9. Selling your vintage Mid Century Modern furniture (part 2)

9. Selling your vintage Mid Century Modern furniture (part 2)

What price should I ask for my vintage Mid Century Modern furniture? This is the most important aspect of the successful sale that most sellers struggle with.

There are many components to the price that should be thought over in order to successfully sell your vintage MCM furniture. I will explain in detail the most important ones.

AUTHENTICATION. You will be successful in sale if you know what do you have. It is much more difficult to sell if you do not know what you sell. Only a small part of the vintage MCM furniture sellers are the original buyers; the largest part are the family members who inherited furniture or are helping their elderly parents to downsize and move.

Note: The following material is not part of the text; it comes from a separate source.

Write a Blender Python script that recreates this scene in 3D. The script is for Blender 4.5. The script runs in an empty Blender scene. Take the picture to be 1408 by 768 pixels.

Another large part are the second buyers who purchased furniture directly from the owners, auctions, estate sales or antique & vintage stores. In most cases, furniture origin information is not available.

Where you start? By looking closely on the back side or bottom of your piece to see if there is any manufacturer's signage. If that's the case, you are in luck, just google to find all available info.

However, in most cases furniture is not stamped or labels are lost. How to authenticate in such cases? You will start by looking online to find the same items, that a reputable dealer/ auction house already authenticated. Vintage sales catalogues from the manufacturers and stores are the great resource, but these are not easy to come by.

When searching online, you need to know what keywords to use. Usually it is not difficult to see what the item is meant for (a table, chair, sofa, dresser, bed, buffet and so on). Do you know what material it is made from (wood: teak, walnut, rosewood, oak, birch, beech, maple, etc or perhaps some kind of plastic or fibreglass, fabric, leather, laminate, chrome, glass, etc.)?  Once you start "googling", you should find at least similar items, and see what keywords you can "borrow". This might lead you to information about the country the piece was made in, perhaps the years, and if you are lucky - manufacturer and even the designer. Sometimes one can google for days and not find the item. The reason might be that that this information is not available online or you are not using correct keywords. It is very important to understand is that the large part of vintage items can not be authenticated (perhaps they came from small manufacturers, that were never "famous"). There are online forums and groups that you can join and talk to the members who are more knowledgeable. Sometimes you will find the country of origin, and even manufacturer, but not a designer - check our online store to see how many pieces are not authenticated.

There are companies, who provide authentication services. If you have high end pieces, it might be worth to check with them but even they will not be able to answer all the questions.

A lot of people use 1st dibs for authentication purposes and price guidance, although information there is most certainly not 100% correct.

Most important, the 1st dibs prices are inflated, and as a rule, you need to divide their price by 4 to get something close to the market price for "normal" people.  The buyers are not stupid, and will not buy at 1st dibs prices.

When looking for comparable items and prices, it is important to check the local market - stores and private sales. Again, buyers will not pay retail prices on Marketplace or Kijiji. They understand that private sellers do not have lots of expenses, and in many cases, inherited items for free.

Another component is furniture condition. If you are selling for cheap, the buyers do not expect great condition, but for the big bucks their expectations will be high. When checking your furniture, look with the eyes of the buyers - they will be looking for the defects, so should you. The goal is to understand what would be the cost if any repairs are required. Sometimes furniture, like sofa, can be in great shape, but upholstered in outdated fabric, so the buyers will want new upholstery which will  be costly. The buyers will also not care about your sentimental value and will not pay premium for that.

Sometimes you have a high quality furniture that you paid a lot of money in the 1960s, but it the style is not trendy or popular these days, you will not be able to sell it for what it might be worth. Large teak or rosewood wall units are the best example of such a case.